## START
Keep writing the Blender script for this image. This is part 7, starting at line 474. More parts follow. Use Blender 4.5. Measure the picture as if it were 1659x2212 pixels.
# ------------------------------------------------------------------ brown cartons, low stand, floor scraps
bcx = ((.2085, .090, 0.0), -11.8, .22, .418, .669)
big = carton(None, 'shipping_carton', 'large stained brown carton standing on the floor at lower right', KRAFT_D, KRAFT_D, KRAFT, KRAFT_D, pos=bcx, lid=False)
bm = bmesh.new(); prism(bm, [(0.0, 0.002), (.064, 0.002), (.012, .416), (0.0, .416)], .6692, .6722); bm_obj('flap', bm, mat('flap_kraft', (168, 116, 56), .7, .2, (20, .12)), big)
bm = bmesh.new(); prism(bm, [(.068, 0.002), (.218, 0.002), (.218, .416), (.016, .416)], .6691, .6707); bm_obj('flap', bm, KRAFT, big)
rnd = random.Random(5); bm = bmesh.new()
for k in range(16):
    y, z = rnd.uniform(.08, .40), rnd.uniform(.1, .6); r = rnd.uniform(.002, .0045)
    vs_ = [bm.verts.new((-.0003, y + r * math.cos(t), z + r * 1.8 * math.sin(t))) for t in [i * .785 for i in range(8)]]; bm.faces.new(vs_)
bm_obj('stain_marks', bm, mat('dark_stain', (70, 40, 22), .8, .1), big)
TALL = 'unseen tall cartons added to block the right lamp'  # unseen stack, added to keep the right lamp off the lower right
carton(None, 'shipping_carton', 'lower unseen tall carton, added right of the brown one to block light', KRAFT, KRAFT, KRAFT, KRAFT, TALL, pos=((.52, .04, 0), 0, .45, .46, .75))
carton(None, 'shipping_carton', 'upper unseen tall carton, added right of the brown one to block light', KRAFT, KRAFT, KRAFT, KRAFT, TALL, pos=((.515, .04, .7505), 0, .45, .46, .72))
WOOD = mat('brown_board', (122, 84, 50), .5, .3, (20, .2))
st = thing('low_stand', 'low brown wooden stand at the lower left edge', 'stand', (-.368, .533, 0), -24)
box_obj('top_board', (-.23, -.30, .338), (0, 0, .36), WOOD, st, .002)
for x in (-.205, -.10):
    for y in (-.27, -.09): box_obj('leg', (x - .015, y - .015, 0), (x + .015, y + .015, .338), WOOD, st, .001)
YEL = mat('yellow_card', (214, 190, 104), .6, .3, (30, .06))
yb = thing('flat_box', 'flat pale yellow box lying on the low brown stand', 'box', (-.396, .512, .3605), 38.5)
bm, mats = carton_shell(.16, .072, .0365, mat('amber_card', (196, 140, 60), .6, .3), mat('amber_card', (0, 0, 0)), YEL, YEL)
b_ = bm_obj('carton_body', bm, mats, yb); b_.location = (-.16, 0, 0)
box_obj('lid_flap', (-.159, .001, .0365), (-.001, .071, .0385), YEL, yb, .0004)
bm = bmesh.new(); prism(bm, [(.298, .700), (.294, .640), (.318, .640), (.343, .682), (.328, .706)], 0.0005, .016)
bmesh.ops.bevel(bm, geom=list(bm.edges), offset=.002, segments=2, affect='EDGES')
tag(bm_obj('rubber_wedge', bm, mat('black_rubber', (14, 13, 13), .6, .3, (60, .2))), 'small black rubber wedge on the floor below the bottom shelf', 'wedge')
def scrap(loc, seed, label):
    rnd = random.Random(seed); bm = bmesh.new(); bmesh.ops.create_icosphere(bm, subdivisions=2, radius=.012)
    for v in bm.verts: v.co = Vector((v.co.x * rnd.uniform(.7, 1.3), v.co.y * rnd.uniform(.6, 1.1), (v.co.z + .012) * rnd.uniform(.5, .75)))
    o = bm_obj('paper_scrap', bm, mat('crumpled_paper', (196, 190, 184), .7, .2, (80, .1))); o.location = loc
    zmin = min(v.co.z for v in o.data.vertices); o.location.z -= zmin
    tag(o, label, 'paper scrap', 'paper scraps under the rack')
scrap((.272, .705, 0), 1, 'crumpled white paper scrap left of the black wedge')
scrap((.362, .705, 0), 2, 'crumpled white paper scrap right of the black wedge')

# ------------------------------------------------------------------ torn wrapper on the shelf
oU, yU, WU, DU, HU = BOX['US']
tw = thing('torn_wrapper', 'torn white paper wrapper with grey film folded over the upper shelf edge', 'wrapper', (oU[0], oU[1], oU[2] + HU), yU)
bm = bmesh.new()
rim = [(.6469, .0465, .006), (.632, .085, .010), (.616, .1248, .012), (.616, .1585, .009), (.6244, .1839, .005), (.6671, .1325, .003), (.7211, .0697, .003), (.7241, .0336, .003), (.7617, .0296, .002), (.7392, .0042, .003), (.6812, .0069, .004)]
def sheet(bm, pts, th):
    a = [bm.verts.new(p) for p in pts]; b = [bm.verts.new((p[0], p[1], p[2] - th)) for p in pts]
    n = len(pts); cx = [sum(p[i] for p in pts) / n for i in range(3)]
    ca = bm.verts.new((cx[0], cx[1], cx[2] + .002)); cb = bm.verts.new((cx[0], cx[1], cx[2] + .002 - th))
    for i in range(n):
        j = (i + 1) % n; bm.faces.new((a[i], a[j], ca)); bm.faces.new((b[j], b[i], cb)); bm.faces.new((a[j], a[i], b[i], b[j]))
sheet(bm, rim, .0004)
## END
**YOUR INSTRUCTIONS**: Repeat every line of the material exactly as given.

**THE RESPONSE**:
Keep writing the Blender script for this image. This is part 7, starting at line 474. More parts follow. Use Blender 4.5. Measure the picture as if it were 1659x2212 pixels.
# ------------------------------------------------------------------ brown cartons, low stand, floor scraps
bcx = ((.2085, .090, 0.0), -11.8, .22, .418, .669)
big = carton(None, 'shipping_carton', 'large stained brown carton standing on the floor at lower right', KRAFT_D, KRAFT_D, KRAFT, KRAFT_D, pos=bcx, lid=False)
bm = bmesh.new(); prism(bm, [(0.0, 0.002), (.064, 0.002), (.012, .416), (0.0, .416)], .6692, .6722); bm_obj('flap', bm, mat('flap_kraft', (168, 116, 56), .7, .2, (20, .12)), big)
bm = bmesh.new(); prism(bm, [(.068, 0.002), (.218, 0.002), (.218, .416), (.016, .416)], .6691, .6707); bm_obj('flap', bm, KRAFT, big)
rnd = random.Random(5); bm = bmesh.new()
for k in range(16):
    y, z = rnd.uniform(.08, .40), rnd.uniform(.1, .6); r = rnd.uniform(.002, .0045)
    vs_ = [bm.verts.new((-.0003, y + r * math.cos(t), z + r * 1.8 * math.sin(t))) for t in [i * .785 for i in range(8)]]; bm.faces.new(vs_)
bm_obj('stain_marks', bm, mat('dark_stain', (70, 40, 22), .8, .1), big)
TALL = 'unseen tall cartons added to block the right lamp'  # unseen stack, added to keep the right lamp off the lower right
carton(None, 'shipping_carton', 'lower unseen tall carton, added right of the brown one to block light', KRAFT, KRAFT, KRAFT, KRAFT, TALL, pos=((.52, .04, 0), 0, .45, .46, .75))
carton(None, 'shipping_carton', 'upper unseen tall carton, added right of the brown one to block light', KRAFT, KRAFT, KRAFT, KRAFT, TALL, pos=((.515, .04, .7505), 0, .45, .46, .72))
WOOD = mat('brown_board', (122, 84, 50), .5, .3, (20, .2))
st = thing('low_stand', 'low brown wooden stand at the lower left edge', 'stand', (-.368, .533, 0), -24)
box_obj('top_board', (-.23, -.30, .338), (0, 0, .36), WOOD, st, .002)
for x in (-.205, -.10):
    for y in (-.27, -.09): box_obj('leg', (x - .015, y - .015, 0), (x + .015, y + .015, .338), WOOD, st, .001)
YEL = mat('yellow_card', (214, 190, 104), .6, .3, (30, .06))
yb = thing('flat_box', 'flat pale yellow box lying on the low brown stand', 'box', (-.396, .512, .3605), 38.5)
bm, mats = carton_shell(.16, .072, .0365, mat('amber_card', (196, 140, 60), .6, .3), mat('amber_card', (0, 0, 0)), YEL, YEL)
b_ = bm_obj('carton_body', bm, mats, yb); b_.location = (-.16, 0, 0)
box_obj('lid_flap', (-.159, .001, .0365), (-.001, .071, .0385), YEL, yb, .0004)
bm = bmesh.new(); prism(bm, [(.298, .700), (.294, .640), (.318, .640), (.343, .682), (.328, .706)], 0.0005, .016)
bmesh.ops.bevel(bm, geom=list(bm.edges), offset=.002, segments=2, affect='EDGES')
tag(bm_obj('rubber_wedge', bm, mat('black_rubber', (14, 13, 13), .6, .3, (60, .2))), 'small black rubber wedge on the floor below the bottom shelf', 'wedge')
def scrap(loc, seed, label):
    rnd = random.Random(seed); bm = bmesh.new(); bmesh.ops.create_icosphere(bm, subdivisions=2, radius=.012)
    for v in bm.verts: v.co = Vector((v.co.x * rnd.uniform(.7, 1.3), v.co.y * rnd.uniform(.6, 1.1), (v.co.z + .012) * rnd.uniform(.5, .75)))
    o = bm_obj('paper_scrap', bm, mat('crumpled_paper', (196, 190, 184), .7, .2, (80, .1))); o.location = loc
    zmin = min(v.co.z for v in o.data.vertices); o.location.z -= zmin
    tag(o, label, 'paper scrap', 'paper scraps under the rack')
scrap((.272, .705, 0), 1, 'crumpled white paper scrap left of the black wedge')
scrap((.362, .705, 0), 2, 'crumpled white paper scrap right of the black wedge')

# ------------------------------------------------------------------ torn wrapper on the shelf
oU, yU, WU, DU, HU = BOX['US']
tw = thing('torn_wrapper', 'torn white paper wrapper with grey film folded over the upper shelf edge', 'wrapper', (oU[0], oU[1], oU[2] + HU), yU)
bm = bmesh.new()
rim = [(.6469, .0465, .006), (.632, .085, .010), (.616, .1248, .012), (.616, .1585, .009), (.6244, .1839, .005), (.6671, .1325, .003), (.7211, .0697, .003), (.7241, .0336, .003), (.7617, .0296, .002), (.7392, .0042, .003), (.6812, .0069, .004)]
def sheet(bm, pts, th):
    a = [bm.verts.new(p) for p in pts]; b = [bm.verts.new((p[0], p[1], p[2] - th)) for p in pts]
    n = len(pts); cx = [sum(p[i] for p in pts) / n for i in range(3)]
    ca = bm.verts.new((cx[0], cx[1], cx[2] + .002)); cb = bm.verts.new((cx[0], cx[1], cx[2] + .002 - th))
    for i in range(n):
        j = (i + 1) % n; bm.faces.new((a[i], a[j], ca)); bm.faces.new((b[j], b[i], cb)); bm.faces.new((a[j], a[i], b[i], b[j]))
sheet(bm, rim, .0004)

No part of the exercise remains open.